→ **RECORDED DATA**:
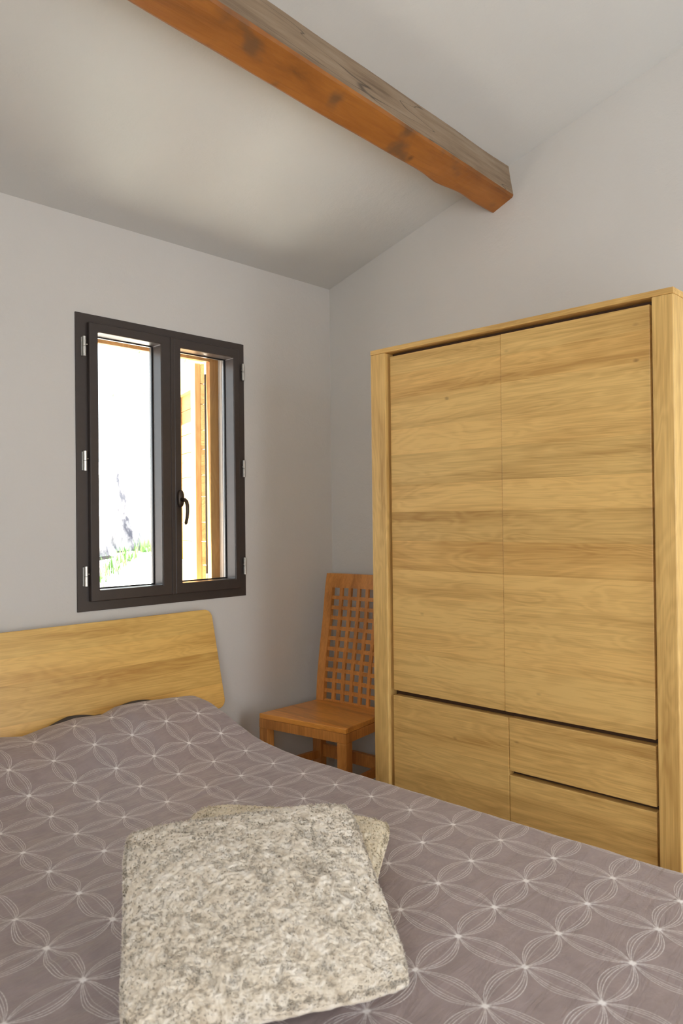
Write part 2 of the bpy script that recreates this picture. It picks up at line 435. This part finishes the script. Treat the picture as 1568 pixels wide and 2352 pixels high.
# pine lining outside the window
pf = thing('trim_1', (1.81, D+.13, 1.0), 'pine board frame outside the casement window', 'trim', kind='structure')
obj('lining', ring(1.40, 2.215, .955, 2.12, (.09, .087, .02, .087), D+.131, D+.16), M['pine'], pf, bevel=.001)

# ------------------------------------------------------------------ pine shutter folded open outside
sh = thing('window_shutter', (2.08, 2.93, 1.0), 'pine plank shutter swung open outside the right window pane', 'shutter')
dv = Vector((math.sin(.314), math.cos(.314), 0)); nv = Vector((math.cos(.314), -math.sin(.314), 0)); A0 = Vector((2.083, 2.935, 0))
def sbox(s0, s1, t0, t1, z0, z1):
    bm = B(); P = lambda s, t, z: A0 + dv*s + nv*t + Vector((0, 0, z))
    add_hexa(bm, [P(s0, t0, z0), P(s1, t0, z0), P(s1, t1, z0), P(s0, t1, z0), P(s0, t0, z1), P(s1, t0, z1), P(s1, t1, z1), P(s0, t1, z1)])
    return bm
ZS0, ZS1 = .99, 2.03
obj('stile', sbox(0, .07, 0, .026, ZS0, ZS1), M['pine'], sh, bevel=.001)
obj('stile', sbox(.31, .38, 0, .026, ZS0, ZS1), M['pine'], sh, bevel=.001)
obj('rail', sbox(.07, .31, 0, .026, ZS1-.115, ZS1), M['pine_p'], sh)
obj('rail', sbox(.07, .31, 0, .026, ZS0, ZS0+.115), M['pine_p'], sh)
bm = B(); z = ZS0
hs = [.10, .11, .09, .12, .10, .12, .09, .12, .095, .095]
for h in hs:
    b2 = sbox(0.0, .38, .027, .045, z+.0015, z+h-.0015); me = bpy.data.meshes.new('t'); b2.to_mesh(me); b2.free(); bm.from_mesh(me); z += h
obj('plank_panel', bm, M['pine_p'], sh)
obj('shadow_gap_strip', sbox(-.006, .004, .046, .055, ZS0+.06, ZS1-.05), M['gasket'], sh)  # dark strip put in for the shadow between shutter and post
obj('bolt_keeper', sbox(-.012, .0, .044, .058, ZS0+.02, ZS0+.06), M['steel'], sh)

# ------------------------------------------------------------------ outside: earth bank, limestone wall, grass, branch
def grid_mesh(f, nu, nv):
    bm = B(); V = [[bm.verts.new(f(i/nu, j/nv)) for j in range(nv+1)] for i in range(nu+1)]
    for i in range(nu):
        for j in range(nv): bm.faces.new((V[i][j], V[i+1][j], V[i+1][j+1], V[i][j+1]))
    return bm
def gz(x, y):
    t = min(1, max(0, (y-3.2)/2.0)); t = t*t*(3-2*t)
    return .72 + .30*t + .03*mn.noise(Vector((x*1.3, y*1.3, 0)))
struct('ground', grid_mesh(lambda u, v: (lambda x, y: (x, y, gz(x, y)))(-4+18*u, 2.95+14*v), 90, 70), M['ground'],
       'sunlit bank of dry earth outside the window', 'ground', smooth=True)
bm = B(); NS = 70; NZ = 26
front, back = [], []
for i in range(NS+1):
    k = .40 - 4.2*i/NS
    bx, by = 2.68-1.72*k, 5-2*k
    top = 1.75 + .16*mn.noise(Vector((k*2.2, 3, 1)))
    r1, r2 = [], []
    for j in range(NZ+1):
        z = .7 + (top-.7)*j/NZ
        d = .16*mn.fractal(Vector((bx*1.6, by*1.6, z*1.6)), .8, 2.1, 5)
        r1.append(bm.verts.new((bx+.76*d-.12*j/NZ, by-.65*d+.10*j/NZ, z)))
        r2.append(bm.verts.new((bx-.45, by+.38, z)))
    front.append(r1); back.append(r2)
for i in range(NS):
    for j in range(NZ):
        bm.faces.new((front[i][j], front[i+1][j], front[i+1][j+1], front[i][j+1]))
        bm.faces.new((back[i][j], back[i][j+1], back[i+1][j+1], back[i+1][j]))
    bm.faces.new((front[i][NZ], front[i+1][NZ], back[i+1][NZ], back[i][NZ]))
for e in (0, NS):
    for j in range(NZ): bm.faces.new((front[e][j], front[e][j+1], back[e][j+1], back[e][j]))
tag(obj('retaining_wall', bm, M['rock'], smooth=True), 'pale rough limestone wall outside, seen through the left window pane', 'wall')
bm = B()
for q in range(900):
    k = rnd.uniform(-1.6, .5); cl = mn.noise(Vector((k*6, 0, 5)))
    if cl < .0: continue
    x = 2.68-1.72*k + .76*rnd.uniform(.10, .26); y = 5-2*k - .65*rnd.uniform(.10, .26)
    h = rnd.uniform(.03, .12)*(1+cl); a = rnd.uniform(0, 2*PI); w = .004; l = rnd.uniform(.0, .05)
    b0 = Vector((x, y, gz(x, y)-.01)); s = Vector((math.cos(a), math.sin(a), 0))*w; t_ = Vector((math.sin(a), -math.cos(a), 0))*l
    p = [b0-s, b0+s, b0+s*.7+t_*.4+Vector((0, 0, h*.6)), b0-s*.7+t_*.4+Vector((0, 0, h*.6))]
    vs = [bm.verts.new(c) for c in p]; tp = bm.verts.new(b0+t_+Vector((0, 0, h)))
    bm.faces.new(vs); bm.faces.new((vs[3], vs[2], tp))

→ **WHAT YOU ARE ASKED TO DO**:
Leave out the pictures. Transcribe only the lines above, from the first through the one that contains "M['pine'], pf, bevel=.001)".

→ **SOLUTION TO THE PROBLEM**:
Write part 2 of the bpy script that recreates this picture. It picks up at line 435. This part finishes the script. Treat the picture as 1568 pixels wide and 2352 pixels high.
# pine lining outside the window
pf = thing('trim_1', (1.81, D+.13, 1.0), 'pine board frame outside the casement window', 'trim', kind='structure')
obj('lining', ring(1.40, 2.215, .955, 2.12, (.09, .087, .02, .087), D+.131, D+.16), M['pine'], pf, bevel=.001)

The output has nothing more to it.